Set down exactly the lines of the listing below, please, beginning with the first and ending with the line that holds "return Vector((0, 0, CAM_H)) + d".

* * * *

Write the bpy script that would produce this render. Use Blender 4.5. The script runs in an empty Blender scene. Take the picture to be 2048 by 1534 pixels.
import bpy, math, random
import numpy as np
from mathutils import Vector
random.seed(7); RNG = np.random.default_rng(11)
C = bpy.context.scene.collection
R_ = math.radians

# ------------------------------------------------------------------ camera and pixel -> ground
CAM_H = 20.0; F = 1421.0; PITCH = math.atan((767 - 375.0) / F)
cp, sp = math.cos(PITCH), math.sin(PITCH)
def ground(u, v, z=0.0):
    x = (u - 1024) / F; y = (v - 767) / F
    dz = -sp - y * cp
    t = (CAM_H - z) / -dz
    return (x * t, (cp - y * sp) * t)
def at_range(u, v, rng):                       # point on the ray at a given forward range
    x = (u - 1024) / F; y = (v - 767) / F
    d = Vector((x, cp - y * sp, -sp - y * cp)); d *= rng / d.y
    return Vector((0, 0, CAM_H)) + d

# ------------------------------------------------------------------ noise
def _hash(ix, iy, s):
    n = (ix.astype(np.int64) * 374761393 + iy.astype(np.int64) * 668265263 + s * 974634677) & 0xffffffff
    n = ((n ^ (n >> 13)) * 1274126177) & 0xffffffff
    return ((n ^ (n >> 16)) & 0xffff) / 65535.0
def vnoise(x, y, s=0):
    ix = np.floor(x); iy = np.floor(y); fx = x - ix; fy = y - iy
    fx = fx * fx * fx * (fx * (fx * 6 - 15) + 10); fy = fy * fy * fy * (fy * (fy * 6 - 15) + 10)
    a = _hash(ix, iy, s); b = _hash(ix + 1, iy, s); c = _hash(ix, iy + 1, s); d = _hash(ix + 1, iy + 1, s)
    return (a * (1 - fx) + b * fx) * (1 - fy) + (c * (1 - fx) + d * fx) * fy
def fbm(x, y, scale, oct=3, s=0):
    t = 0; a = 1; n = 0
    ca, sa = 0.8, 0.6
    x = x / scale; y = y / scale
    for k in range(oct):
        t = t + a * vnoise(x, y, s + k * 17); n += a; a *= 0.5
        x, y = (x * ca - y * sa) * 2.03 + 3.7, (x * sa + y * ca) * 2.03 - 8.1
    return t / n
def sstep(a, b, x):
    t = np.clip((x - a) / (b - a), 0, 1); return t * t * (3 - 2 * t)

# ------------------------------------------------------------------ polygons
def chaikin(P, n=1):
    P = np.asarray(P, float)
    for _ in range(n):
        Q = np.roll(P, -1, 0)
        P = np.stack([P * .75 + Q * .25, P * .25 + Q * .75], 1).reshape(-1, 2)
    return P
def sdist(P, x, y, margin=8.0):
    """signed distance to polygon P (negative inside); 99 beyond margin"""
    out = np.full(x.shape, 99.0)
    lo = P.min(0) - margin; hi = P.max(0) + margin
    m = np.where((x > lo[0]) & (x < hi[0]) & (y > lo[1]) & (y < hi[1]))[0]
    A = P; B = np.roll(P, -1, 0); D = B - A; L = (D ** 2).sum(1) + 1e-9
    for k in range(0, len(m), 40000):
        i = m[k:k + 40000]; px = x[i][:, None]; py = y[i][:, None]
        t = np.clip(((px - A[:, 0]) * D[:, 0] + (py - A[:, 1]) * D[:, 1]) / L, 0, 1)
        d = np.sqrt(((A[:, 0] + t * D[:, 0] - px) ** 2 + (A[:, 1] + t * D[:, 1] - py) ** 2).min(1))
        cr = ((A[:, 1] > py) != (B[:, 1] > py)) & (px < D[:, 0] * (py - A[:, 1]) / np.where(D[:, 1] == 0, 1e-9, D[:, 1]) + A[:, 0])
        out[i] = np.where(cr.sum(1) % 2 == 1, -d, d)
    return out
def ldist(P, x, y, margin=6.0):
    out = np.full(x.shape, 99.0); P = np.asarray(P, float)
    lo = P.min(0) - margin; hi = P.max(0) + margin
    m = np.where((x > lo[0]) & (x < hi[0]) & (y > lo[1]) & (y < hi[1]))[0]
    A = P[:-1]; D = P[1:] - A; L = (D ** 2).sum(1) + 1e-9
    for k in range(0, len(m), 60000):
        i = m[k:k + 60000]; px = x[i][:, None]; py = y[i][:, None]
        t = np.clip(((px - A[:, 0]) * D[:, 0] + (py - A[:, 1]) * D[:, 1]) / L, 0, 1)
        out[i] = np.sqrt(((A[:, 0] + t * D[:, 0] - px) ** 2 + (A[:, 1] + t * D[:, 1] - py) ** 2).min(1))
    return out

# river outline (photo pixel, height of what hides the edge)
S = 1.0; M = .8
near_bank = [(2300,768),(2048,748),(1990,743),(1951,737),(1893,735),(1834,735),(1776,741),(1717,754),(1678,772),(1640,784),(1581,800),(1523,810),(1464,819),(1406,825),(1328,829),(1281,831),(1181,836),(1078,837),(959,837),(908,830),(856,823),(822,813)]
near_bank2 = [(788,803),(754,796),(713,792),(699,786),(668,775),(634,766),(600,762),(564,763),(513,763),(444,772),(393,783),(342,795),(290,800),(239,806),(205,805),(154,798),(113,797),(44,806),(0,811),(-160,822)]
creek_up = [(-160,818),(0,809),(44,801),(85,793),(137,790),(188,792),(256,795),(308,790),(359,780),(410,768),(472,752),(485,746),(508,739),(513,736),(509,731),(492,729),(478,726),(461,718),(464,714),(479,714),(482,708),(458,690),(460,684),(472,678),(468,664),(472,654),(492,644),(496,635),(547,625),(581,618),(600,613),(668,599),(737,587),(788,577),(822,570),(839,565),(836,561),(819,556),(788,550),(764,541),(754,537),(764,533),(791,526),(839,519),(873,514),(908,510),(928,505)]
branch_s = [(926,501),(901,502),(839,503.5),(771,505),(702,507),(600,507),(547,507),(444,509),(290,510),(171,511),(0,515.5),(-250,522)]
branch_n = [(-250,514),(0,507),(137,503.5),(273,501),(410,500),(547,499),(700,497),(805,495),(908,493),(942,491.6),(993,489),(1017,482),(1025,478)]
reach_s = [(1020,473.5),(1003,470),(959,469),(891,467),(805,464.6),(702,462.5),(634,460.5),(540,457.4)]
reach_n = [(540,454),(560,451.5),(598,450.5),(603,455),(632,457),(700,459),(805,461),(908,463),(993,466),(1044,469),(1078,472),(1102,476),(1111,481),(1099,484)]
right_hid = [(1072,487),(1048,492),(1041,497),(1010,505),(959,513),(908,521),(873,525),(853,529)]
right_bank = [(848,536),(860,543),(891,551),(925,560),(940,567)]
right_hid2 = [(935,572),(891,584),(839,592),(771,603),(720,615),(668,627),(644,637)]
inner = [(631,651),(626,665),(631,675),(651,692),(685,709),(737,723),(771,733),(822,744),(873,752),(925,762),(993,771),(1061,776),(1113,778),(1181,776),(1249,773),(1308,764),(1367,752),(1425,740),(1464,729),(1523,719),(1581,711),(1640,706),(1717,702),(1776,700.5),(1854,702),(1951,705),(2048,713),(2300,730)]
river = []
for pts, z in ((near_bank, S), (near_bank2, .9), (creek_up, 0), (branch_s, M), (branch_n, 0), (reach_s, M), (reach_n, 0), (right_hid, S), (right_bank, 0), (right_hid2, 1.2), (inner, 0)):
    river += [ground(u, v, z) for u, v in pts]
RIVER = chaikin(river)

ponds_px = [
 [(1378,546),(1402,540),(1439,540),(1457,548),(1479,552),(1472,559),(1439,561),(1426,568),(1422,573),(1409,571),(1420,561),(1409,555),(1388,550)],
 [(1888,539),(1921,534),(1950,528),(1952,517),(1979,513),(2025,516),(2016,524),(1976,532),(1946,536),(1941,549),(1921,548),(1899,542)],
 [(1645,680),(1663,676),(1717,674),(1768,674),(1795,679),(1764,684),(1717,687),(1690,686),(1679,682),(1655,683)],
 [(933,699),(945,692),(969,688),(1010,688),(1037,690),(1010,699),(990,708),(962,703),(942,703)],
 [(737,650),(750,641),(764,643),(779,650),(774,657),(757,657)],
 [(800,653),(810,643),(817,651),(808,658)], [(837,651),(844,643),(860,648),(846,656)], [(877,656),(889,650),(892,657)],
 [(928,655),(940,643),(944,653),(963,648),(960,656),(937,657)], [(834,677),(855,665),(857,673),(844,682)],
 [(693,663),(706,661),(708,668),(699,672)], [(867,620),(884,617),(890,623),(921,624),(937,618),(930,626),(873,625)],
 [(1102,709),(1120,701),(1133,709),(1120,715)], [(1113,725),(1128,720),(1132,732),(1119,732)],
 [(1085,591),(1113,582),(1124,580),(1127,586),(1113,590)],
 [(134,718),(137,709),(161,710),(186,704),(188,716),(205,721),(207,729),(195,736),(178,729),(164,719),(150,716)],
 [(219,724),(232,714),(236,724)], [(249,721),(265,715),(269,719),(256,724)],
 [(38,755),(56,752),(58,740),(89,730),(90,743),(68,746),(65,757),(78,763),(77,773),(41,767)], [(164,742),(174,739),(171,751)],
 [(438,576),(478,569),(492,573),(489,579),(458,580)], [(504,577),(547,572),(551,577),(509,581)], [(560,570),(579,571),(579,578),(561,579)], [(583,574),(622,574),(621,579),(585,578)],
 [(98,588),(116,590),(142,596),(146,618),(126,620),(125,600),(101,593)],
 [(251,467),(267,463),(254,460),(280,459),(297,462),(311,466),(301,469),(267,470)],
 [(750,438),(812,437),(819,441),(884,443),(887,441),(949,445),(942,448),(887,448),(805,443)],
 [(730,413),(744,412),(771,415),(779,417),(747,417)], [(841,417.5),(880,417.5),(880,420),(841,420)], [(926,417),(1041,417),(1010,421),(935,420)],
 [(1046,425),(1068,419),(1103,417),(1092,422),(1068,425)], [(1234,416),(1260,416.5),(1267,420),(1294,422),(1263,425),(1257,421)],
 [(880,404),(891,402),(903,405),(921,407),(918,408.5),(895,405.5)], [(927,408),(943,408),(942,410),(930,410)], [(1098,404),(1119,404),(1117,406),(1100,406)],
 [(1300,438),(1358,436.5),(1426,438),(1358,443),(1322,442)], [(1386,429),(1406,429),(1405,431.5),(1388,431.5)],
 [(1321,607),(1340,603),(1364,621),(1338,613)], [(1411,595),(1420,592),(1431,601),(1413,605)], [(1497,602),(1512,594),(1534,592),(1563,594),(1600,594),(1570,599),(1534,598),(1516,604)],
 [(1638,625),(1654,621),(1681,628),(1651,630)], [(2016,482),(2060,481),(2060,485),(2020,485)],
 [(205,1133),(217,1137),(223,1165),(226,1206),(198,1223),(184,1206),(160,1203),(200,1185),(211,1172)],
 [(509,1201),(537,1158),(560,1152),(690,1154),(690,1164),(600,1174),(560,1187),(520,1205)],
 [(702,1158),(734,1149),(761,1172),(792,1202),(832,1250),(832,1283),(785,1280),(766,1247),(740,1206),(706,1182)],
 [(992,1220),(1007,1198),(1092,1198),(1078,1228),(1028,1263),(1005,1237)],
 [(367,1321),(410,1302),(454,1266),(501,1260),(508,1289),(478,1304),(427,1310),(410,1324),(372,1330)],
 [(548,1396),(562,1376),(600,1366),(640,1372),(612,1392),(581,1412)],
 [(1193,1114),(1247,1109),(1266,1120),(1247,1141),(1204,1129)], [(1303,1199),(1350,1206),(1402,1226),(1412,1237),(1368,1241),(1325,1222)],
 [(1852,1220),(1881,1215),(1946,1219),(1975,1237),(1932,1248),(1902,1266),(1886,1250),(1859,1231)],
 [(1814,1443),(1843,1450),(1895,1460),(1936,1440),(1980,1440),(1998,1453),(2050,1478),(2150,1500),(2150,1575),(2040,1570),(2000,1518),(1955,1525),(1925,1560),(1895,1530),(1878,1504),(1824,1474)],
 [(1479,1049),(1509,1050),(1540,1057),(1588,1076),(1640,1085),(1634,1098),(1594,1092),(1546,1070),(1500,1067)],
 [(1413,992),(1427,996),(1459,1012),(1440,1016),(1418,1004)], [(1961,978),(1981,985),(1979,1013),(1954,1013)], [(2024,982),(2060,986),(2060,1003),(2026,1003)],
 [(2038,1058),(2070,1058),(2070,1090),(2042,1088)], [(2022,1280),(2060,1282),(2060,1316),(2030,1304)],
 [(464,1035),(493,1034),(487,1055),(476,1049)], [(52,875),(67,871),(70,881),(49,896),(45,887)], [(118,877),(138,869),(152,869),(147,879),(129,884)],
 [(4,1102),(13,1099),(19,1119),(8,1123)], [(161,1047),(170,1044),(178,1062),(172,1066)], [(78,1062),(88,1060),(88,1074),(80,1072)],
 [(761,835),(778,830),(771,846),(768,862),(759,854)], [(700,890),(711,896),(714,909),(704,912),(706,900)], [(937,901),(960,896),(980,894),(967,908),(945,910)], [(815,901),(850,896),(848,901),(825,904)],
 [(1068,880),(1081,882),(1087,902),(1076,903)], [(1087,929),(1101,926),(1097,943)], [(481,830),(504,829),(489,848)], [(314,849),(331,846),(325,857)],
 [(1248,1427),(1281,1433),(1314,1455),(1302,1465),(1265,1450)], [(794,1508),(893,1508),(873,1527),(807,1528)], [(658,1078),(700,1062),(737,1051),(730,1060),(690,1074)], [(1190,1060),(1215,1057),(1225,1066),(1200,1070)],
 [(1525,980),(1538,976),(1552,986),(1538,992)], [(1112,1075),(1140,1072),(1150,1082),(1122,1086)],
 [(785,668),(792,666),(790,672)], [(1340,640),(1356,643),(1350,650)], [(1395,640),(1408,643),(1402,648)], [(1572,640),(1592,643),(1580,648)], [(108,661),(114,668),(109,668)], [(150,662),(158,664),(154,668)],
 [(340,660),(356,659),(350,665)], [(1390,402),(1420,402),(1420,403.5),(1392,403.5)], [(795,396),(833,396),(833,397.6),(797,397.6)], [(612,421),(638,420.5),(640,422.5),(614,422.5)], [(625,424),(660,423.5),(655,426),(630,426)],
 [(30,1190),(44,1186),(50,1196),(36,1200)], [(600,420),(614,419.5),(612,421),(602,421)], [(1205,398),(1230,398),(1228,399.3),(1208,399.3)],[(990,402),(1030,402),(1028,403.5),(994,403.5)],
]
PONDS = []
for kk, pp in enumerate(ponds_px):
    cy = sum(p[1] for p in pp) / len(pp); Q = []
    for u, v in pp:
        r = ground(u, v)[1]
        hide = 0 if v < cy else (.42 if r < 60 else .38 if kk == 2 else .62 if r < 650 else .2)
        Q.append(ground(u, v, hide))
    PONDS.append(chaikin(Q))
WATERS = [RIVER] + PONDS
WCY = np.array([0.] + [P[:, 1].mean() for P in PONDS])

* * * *

**EXERCISE RESULT**
Write the bpy script that would produce this render. Use Blender 4.5. The script runs in an empty Blender scene. Take the picture to be 2048 by 1534 pixels.
import bpy, math, random
import numpy as np
from mathutils import Vector
random.seed(7); RNG = np.random.default_rng(11)
C = bpy.context.scene.collection
R_ = math.radians

# ------------------------------------------------------------------ camera and pixel -> ground
CAM_H = 20.0; F = 1421.0; PITCH = math.atan((767 - 375.0) / F)
cp, sp = math.cos(PITCH), math.sin(PITCH)
def ground(u, v, z=0.0):
    x = (u - 1024) / F; y = (v - 767) / F
    dz = -sp - y * cp
    t = (CAM_H - z) / -dz
    return (x * t, (cp - y * sp) * t)
def at_range(u, v, rng):                       # point on the ray at a given forward range
    x = (u - 1024) / F; y = (v - 767) / F
    d = Vector((x, cp - y * sp, -sp - y * cp)); d *= rng / d.y
    return Vector((0, 0, CAM_H)) + d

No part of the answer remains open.